As you can see in the tokens table, it keeps track of the top bid in order to make token data retrieval as efficiently as possible (we'll have a paginated API for retrieving all tokens of an address including their current top bid). As new bids come in, get cancelled/filled or expire, I need an efficient way to update the top bid for the tokens the bids are on. This is not a problem for bids of type 2, since those will most of the time reference an insignificant number of tokens, but it creates a problem for type 1 bids because in this case I might need to recalculate the top bid for 100.000s of tokens efficiently (eg. the type 2 bid could have a range of [1, 100.000]).
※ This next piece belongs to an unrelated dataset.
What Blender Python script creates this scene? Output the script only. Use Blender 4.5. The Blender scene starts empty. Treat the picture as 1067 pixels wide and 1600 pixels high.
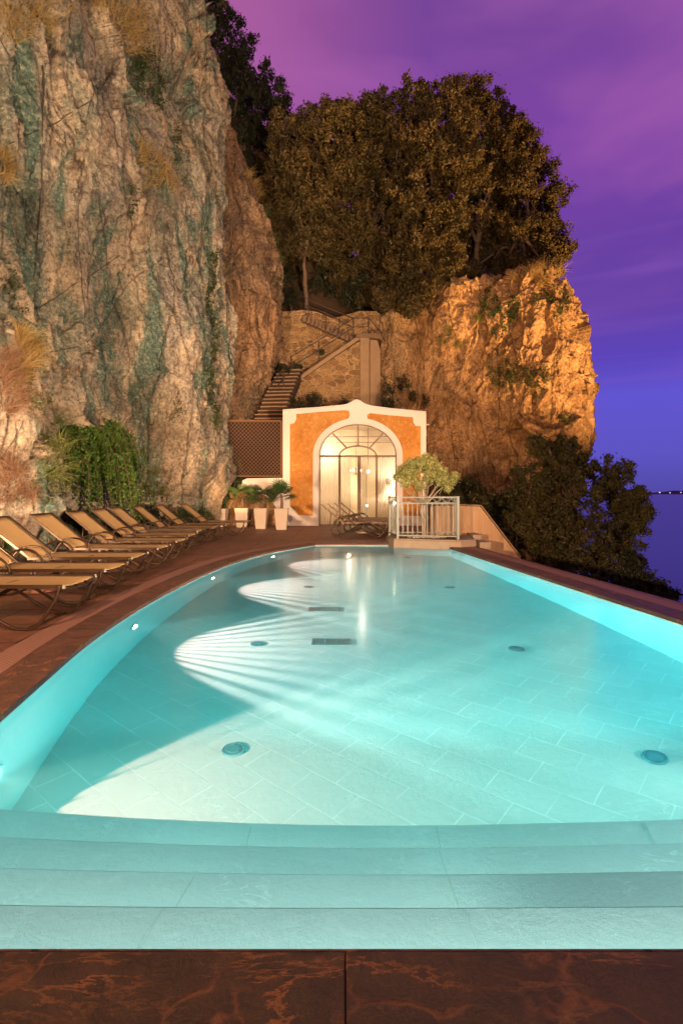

Here's the query I'm using right now (I limited the results because otherwise it takes forever):

SELECT t.contract, t.token_id, max(b.price) FROM tokens t
JOIN buy_orders b ON t.contract = b.contract AND b.start_token_id <= t.token_id AND t.token_id <= b.end_token_id
WHERE t.contract = 'foo' AND NOT b.cancelled AND NOT b.filled AND b.valid_between @> now() 
GROUP BY t.contract, t.token_id
LIMIT 1000

And here is the execution plan for it:

 Limit  (cost=5016.77..506906.79 rows=1000 width=81) (actual time=378.231..19260.361 rows=1000 loops=1)
   ->  GroupAggregate  (cost=5016.77..37281894.72 rows=74273 width=81) (actual time=123.729..19005.567 rows=1000 loops=1)
         Group Key: t.contract, t.token_id
         ->  Nested Loop  (cost=5016.77..35589267.24 rows=225584633 width=54) (actual time=83.885..18953.853 rows=412253 loops=1)
               Join Filter: ((b.start_token_id <= t.token_id) AND (t.token_id <= b.end_token_id))
               Rows Removed by Join Filter: 140977658
               ->  Index Only Scan using tokens_pk on tokens t  (cost=0.55..8186.80 rows=99100 width=49) (actual time=0.030..5.394 rows=11450 loops=1)
                     Index Cond: (contract = 'foo'::text)
                     Heap Fetches: 0
               ->  Materialize  (cost=5016.21..51551.91 rows=20487 width=60) (actual time=0.001..0.432 rows=12348 loops=11450)
                     ->  Bitmap Heap Scan on buy_orders b  (cost=5016.21..51449.47 rows=20487 width=60) (actual time=15.245..116.099 rows=12349 loops=1)
                           Recheck Cond: (contract = 'foo'::text)
                           Filter: ((NOT cancelled) AND (NOT filled) AND (valid_between @> now()))
                           Rows Removed by Filter: 87771
                           Heap Blocks: exact=33525
                           ->  Bitmap Index Scan on buy_orders_contract_start_token_id_end_token_id_index  (cost=0.00..5011.09 rows=108072 width=0) (actual time=10.835..10.835 rows=100120 loops=1)
                                 Index Cond: (contract = 'foo'::text)
 Planning Time: 0.816 ms
 JIT:
   Functions: 15
   Options: Inlining true, Optimization true, Expressions true, Deforming true
   Timing: Generation 3.922 ms, Inlining 106.877 ms, Optimization 99.947 ms, Emission 47.445 ms, Total 258.190 ms
 Execution Time: 19264.851 ms

What I'm looking for is a way to improve the efficiency of this particular query, if possible, or other suggestions to achieve the same result.

I'm using Postgres 13.


Solution

  • A partial, multi-column index may help. Such as;

    CREATE INDEX ON buy_orders (contract, valid_between) -- Multiple fields
      INCLUDE (price) -- non-key column for index only scan
      WHERE -- represents partial index
        NOT cancelled AND
        NOT filled;
    

    That will allow the index scan on buy_orders to remove more rows, so that you don't end up with

    Rows Removed by Join Filter: 140977658
    

    which is what makes your query expensive.